▸ **DATASET CONTENT**
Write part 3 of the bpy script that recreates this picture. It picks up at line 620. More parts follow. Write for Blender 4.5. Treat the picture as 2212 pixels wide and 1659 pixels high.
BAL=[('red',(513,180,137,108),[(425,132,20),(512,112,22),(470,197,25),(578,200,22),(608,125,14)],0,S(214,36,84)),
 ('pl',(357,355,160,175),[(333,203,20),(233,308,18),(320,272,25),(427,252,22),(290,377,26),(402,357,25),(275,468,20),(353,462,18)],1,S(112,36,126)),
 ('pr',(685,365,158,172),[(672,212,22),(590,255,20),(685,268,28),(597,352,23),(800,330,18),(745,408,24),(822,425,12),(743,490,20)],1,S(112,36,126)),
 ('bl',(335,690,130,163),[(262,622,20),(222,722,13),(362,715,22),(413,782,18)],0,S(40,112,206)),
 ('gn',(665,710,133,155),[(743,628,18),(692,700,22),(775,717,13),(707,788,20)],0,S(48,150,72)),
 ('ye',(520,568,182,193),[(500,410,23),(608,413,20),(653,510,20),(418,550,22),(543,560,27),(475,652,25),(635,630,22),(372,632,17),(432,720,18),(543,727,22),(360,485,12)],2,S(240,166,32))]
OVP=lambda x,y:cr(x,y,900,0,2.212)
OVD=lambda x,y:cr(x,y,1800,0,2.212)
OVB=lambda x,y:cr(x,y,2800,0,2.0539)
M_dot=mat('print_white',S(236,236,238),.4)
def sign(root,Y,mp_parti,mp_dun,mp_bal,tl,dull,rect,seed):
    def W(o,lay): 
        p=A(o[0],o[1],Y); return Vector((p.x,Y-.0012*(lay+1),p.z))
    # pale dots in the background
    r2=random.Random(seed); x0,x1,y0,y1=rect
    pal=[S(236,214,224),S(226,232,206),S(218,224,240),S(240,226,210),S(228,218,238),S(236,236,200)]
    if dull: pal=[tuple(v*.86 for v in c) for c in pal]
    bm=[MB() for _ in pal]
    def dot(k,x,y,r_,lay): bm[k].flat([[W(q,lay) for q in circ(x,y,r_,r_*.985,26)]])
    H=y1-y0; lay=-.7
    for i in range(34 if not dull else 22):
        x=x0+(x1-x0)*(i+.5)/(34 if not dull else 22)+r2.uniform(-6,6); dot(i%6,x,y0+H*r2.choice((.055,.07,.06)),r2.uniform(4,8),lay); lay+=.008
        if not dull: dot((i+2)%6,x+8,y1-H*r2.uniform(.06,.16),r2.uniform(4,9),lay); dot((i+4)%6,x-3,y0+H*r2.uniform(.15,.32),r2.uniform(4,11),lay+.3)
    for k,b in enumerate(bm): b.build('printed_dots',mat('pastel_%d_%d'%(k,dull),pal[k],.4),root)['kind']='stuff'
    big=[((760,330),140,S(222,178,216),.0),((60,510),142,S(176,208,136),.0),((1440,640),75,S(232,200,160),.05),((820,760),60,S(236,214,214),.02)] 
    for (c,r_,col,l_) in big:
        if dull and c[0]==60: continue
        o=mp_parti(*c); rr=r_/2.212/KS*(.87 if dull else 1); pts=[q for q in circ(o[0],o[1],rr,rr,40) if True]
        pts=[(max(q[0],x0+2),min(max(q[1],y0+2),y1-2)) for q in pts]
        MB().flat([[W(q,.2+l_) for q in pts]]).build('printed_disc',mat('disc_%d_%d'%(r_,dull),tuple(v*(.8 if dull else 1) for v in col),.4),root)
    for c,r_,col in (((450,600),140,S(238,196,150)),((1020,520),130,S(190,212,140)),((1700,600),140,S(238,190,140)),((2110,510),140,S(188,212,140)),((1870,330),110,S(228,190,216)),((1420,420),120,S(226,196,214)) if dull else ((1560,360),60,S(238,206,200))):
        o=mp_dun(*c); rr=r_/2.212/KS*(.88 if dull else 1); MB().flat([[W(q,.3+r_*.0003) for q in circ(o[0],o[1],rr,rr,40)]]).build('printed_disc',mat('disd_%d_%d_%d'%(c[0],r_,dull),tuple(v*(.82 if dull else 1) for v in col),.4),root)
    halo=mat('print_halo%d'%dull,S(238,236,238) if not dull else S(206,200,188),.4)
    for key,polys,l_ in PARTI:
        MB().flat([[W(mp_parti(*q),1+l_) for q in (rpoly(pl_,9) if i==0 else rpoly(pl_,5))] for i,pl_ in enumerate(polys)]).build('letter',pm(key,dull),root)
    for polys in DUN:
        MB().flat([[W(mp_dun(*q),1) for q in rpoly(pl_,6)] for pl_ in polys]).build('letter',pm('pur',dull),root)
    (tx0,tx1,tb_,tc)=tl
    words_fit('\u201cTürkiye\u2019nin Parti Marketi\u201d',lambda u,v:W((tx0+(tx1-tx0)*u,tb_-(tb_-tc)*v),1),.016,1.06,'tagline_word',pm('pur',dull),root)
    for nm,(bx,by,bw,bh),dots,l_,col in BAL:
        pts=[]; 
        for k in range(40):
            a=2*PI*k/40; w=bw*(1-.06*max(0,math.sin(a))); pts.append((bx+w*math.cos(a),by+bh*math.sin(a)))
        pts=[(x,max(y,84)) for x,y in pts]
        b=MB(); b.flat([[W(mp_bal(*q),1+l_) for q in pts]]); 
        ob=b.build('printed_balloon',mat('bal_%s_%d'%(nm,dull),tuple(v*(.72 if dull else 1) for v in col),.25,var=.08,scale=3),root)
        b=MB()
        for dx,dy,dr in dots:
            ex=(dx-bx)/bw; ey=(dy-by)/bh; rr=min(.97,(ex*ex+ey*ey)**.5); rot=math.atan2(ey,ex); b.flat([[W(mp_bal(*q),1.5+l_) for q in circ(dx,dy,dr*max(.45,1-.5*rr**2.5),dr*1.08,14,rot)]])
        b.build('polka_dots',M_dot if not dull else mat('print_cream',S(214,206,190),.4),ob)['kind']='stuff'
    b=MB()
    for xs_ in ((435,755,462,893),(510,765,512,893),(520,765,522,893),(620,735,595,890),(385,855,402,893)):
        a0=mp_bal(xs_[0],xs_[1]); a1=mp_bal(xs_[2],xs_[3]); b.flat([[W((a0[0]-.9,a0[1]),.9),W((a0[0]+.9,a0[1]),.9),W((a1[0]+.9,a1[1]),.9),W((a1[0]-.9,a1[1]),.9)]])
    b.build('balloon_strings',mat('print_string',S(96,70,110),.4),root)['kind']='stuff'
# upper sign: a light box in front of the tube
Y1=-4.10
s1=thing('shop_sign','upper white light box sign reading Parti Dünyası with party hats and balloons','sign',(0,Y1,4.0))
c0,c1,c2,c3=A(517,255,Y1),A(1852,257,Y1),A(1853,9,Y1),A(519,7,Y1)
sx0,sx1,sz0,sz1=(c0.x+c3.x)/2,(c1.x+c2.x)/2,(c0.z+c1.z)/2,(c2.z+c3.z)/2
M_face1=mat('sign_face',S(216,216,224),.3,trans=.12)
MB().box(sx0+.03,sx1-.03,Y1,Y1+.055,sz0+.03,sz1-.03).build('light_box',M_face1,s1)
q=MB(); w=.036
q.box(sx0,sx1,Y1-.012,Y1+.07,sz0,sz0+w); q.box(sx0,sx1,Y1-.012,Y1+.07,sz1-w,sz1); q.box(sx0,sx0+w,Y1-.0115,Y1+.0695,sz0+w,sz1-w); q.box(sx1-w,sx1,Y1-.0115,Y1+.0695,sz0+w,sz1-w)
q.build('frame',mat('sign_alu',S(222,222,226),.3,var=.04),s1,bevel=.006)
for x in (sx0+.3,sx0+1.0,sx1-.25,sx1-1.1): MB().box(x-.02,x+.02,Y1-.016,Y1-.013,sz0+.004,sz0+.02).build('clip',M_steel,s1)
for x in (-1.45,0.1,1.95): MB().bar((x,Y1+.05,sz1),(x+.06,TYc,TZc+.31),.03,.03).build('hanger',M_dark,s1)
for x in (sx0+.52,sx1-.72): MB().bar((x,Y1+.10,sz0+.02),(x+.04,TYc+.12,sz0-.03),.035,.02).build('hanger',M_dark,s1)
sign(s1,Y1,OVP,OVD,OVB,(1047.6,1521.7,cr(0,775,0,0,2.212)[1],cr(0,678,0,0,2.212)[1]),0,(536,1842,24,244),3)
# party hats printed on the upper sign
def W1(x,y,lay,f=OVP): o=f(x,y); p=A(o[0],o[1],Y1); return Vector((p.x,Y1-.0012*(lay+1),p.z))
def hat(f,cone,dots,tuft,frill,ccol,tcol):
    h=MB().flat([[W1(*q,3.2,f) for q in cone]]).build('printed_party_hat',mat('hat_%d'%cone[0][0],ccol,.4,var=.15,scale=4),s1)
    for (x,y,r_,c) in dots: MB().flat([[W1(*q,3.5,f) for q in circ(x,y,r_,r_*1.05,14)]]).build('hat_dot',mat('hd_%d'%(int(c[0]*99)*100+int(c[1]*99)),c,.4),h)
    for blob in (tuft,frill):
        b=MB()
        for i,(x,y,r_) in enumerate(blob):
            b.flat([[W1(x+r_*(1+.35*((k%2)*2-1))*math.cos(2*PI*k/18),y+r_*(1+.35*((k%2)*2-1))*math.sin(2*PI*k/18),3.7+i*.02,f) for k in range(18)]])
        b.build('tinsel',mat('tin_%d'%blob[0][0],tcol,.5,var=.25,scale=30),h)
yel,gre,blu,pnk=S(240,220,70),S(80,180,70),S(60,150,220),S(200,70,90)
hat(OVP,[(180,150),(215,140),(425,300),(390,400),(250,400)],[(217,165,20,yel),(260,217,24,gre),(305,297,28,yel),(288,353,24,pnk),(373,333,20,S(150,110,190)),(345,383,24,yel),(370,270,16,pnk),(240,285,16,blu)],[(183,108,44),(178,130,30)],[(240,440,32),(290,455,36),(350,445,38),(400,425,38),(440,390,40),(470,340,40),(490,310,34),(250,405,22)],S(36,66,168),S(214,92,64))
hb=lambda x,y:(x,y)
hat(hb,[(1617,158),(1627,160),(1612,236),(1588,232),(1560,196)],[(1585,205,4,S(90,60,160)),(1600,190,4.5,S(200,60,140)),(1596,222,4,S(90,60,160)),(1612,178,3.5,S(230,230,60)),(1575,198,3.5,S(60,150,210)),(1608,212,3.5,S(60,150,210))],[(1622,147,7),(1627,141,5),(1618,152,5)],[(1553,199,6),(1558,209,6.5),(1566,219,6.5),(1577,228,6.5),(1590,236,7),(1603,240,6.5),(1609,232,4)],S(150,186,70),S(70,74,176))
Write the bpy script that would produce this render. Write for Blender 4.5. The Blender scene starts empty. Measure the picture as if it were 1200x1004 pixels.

▸ **TASK TO CARRY OUT**
From the entries above, select each line containing the string "scale".

▸ **PROBLEM SOLUTION**
        ob=b.build('printed_balloon',mat('bal_%s_%d'%(nm,dull),tuple(v*(.72 if dull else 1) for v in col),.25,var=.08,scale=3),root)
    h=MB().flat([[W1(*q,3.2,f) for q in cone]]).build('printed_party_hat',mat('hat_%d'%cone[0][0],ccol,.4,var=.15,scale=4),s1)
        b.build('tinsel',mat('tin_%d'%blob[0][0],tcol,.5,var=.25,scale=30),h)